**DIRECTIONS FOR THIS TASK:**
Retype word for word the first line of the listing and each line after it up to the line with "10)[:], .01); m.bm.free()", with the pictures taken out.
## BEGIN DATA EXTRACT
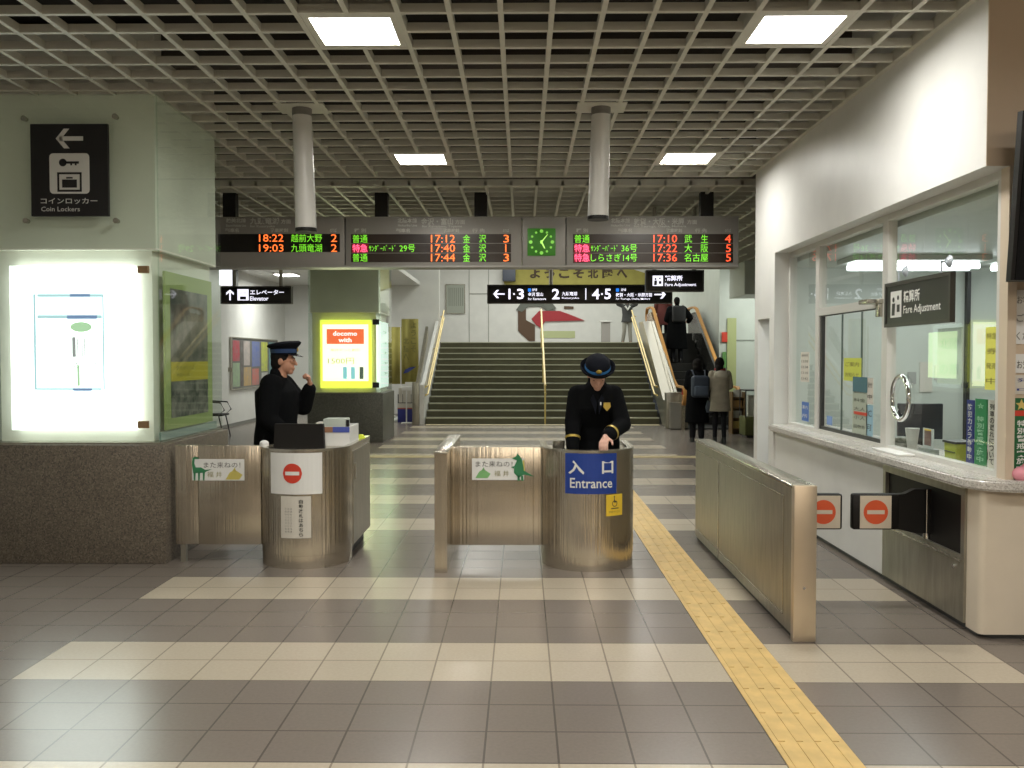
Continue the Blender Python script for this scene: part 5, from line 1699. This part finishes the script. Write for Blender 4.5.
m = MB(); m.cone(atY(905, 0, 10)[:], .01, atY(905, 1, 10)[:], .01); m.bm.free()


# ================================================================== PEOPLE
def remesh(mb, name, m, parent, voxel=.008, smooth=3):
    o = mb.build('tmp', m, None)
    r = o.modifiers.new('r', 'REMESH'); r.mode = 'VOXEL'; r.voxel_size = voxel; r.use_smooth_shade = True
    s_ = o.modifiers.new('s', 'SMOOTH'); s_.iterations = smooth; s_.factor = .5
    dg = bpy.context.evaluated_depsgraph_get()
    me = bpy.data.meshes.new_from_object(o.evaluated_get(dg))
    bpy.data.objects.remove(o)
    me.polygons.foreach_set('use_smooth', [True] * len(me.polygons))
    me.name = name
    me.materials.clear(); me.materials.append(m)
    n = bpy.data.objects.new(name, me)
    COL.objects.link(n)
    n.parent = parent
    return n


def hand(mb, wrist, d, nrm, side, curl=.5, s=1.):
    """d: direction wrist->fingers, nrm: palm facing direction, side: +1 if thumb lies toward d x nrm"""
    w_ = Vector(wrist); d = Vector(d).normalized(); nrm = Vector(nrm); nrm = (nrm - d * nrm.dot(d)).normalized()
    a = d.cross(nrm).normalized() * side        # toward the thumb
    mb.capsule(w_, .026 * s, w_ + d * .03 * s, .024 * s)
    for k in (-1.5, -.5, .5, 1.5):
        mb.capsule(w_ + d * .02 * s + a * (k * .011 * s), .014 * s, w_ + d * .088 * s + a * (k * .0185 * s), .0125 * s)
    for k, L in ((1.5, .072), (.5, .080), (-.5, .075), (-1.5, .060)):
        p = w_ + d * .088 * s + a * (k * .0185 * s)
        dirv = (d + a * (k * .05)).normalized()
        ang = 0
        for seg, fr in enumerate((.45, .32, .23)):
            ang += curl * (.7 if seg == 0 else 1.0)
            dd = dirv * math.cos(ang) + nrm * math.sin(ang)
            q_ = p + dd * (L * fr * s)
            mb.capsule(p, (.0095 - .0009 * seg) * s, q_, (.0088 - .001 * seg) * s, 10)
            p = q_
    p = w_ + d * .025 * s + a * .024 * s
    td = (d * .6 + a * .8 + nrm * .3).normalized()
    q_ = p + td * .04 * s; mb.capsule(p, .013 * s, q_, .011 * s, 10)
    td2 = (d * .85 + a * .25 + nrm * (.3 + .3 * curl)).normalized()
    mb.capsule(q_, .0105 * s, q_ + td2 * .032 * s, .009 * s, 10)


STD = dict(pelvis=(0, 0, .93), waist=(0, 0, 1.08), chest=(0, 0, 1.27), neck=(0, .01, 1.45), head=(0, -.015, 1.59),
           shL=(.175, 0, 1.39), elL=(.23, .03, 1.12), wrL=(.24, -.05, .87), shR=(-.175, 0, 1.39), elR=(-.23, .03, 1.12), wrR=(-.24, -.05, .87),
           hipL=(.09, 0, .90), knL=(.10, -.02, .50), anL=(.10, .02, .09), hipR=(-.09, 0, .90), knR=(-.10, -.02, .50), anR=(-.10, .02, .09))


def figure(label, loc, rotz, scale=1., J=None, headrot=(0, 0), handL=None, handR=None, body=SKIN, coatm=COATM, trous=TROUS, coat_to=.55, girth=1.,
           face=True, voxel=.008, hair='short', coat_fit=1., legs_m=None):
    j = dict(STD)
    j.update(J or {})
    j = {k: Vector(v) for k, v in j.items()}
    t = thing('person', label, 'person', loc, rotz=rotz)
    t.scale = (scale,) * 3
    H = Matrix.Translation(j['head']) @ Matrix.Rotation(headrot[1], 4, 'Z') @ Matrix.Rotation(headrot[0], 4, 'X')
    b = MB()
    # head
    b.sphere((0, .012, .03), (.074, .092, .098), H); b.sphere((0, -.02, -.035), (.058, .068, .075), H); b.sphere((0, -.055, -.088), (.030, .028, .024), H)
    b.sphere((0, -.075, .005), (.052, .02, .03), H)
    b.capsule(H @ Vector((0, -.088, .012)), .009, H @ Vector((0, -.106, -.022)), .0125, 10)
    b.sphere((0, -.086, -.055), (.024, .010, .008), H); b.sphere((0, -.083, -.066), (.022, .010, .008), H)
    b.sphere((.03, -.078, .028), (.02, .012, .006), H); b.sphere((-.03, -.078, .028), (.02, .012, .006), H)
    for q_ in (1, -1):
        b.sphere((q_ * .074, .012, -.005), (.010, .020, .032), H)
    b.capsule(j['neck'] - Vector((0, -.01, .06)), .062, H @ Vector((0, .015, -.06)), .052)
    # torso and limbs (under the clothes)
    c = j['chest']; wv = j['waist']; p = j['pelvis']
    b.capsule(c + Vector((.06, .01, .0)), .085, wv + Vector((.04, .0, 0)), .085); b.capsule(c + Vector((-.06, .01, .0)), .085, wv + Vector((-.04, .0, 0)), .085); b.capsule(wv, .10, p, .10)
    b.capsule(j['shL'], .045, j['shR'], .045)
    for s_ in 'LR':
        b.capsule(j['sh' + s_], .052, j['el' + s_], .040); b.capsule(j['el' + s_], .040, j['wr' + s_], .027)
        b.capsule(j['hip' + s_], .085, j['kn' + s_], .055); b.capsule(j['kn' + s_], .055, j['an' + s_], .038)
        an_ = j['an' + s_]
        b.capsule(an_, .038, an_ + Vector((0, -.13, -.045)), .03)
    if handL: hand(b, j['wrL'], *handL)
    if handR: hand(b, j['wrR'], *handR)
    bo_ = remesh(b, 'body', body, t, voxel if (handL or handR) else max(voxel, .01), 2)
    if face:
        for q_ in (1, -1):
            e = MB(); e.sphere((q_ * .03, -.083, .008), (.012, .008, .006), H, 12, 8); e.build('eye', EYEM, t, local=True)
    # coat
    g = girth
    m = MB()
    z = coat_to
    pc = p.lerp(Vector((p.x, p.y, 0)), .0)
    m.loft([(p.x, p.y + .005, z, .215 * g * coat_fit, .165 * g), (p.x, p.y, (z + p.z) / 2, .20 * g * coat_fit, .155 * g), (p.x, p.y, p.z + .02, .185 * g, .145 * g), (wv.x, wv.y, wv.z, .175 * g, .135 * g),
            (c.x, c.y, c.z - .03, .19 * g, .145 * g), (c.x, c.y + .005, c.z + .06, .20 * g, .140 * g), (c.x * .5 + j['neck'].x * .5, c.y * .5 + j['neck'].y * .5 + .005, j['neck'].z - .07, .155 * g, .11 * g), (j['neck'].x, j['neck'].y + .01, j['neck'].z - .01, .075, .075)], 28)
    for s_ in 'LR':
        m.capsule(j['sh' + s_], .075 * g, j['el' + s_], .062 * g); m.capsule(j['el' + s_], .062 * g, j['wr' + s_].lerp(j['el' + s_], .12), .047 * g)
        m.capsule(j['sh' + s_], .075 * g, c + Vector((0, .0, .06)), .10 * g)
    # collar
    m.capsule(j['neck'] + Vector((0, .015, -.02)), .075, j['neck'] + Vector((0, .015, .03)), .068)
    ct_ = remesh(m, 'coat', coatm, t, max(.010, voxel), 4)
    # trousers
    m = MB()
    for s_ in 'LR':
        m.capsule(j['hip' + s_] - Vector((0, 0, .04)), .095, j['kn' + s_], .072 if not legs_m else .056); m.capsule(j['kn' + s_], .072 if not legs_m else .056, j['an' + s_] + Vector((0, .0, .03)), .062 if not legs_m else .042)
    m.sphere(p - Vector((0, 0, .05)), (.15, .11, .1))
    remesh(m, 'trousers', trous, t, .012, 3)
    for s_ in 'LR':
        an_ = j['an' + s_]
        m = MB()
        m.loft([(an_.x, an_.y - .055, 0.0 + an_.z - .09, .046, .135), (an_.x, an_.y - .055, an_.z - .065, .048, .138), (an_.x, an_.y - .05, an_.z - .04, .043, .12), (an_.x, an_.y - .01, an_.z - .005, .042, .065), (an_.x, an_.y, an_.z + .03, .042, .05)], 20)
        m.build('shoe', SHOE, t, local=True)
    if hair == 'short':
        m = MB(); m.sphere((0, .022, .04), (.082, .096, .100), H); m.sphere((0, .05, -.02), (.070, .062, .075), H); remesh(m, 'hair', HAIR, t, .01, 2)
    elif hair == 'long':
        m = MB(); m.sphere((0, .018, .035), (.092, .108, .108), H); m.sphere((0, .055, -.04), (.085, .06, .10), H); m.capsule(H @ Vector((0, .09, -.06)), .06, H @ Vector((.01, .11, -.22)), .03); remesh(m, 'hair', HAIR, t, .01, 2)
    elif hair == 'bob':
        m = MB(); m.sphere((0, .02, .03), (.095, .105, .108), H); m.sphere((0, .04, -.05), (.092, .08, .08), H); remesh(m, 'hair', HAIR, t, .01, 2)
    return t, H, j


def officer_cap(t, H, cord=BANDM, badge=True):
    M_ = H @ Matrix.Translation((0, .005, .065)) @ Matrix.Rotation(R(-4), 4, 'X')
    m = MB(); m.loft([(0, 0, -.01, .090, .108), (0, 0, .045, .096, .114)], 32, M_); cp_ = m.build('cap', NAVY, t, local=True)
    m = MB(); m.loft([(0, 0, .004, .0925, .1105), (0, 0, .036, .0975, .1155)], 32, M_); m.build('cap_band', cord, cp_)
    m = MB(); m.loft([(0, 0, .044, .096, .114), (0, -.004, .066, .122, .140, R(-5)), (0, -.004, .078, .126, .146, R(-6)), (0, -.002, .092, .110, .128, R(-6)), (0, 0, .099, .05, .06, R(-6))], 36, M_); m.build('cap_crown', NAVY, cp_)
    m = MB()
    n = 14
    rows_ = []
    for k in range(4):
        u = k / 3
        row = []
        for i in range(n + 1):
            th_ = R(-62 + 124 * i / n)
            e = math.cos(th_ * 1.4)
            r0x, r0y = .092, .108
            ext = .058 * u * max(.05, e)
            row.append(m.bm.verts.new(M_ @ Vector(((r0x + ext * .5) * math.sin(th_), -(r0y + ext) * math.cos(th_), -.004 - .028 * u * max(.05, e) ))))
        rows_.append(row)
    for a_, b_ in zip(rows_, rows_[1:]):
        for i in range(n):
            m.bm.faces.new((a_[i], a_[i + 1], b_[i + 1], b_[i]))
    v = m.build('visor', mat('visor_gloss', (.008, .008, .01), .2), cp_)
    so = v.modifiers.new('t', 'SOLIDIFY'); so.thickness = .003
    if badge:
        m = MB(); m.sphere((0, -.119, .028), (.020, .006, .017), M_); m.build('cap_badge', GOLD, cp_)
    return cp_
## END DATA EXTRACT
**OUTPUT FOR THIS TASK:**
Continue the Blender Python script for this scene: part 5, from line 1699. This part finishes the script. Write for Blender 4.5.
m = MB(); m.cone(atY(905, 0, 10)[:], .01, atY(905, 1, 10)[:], .01); m.bm.free()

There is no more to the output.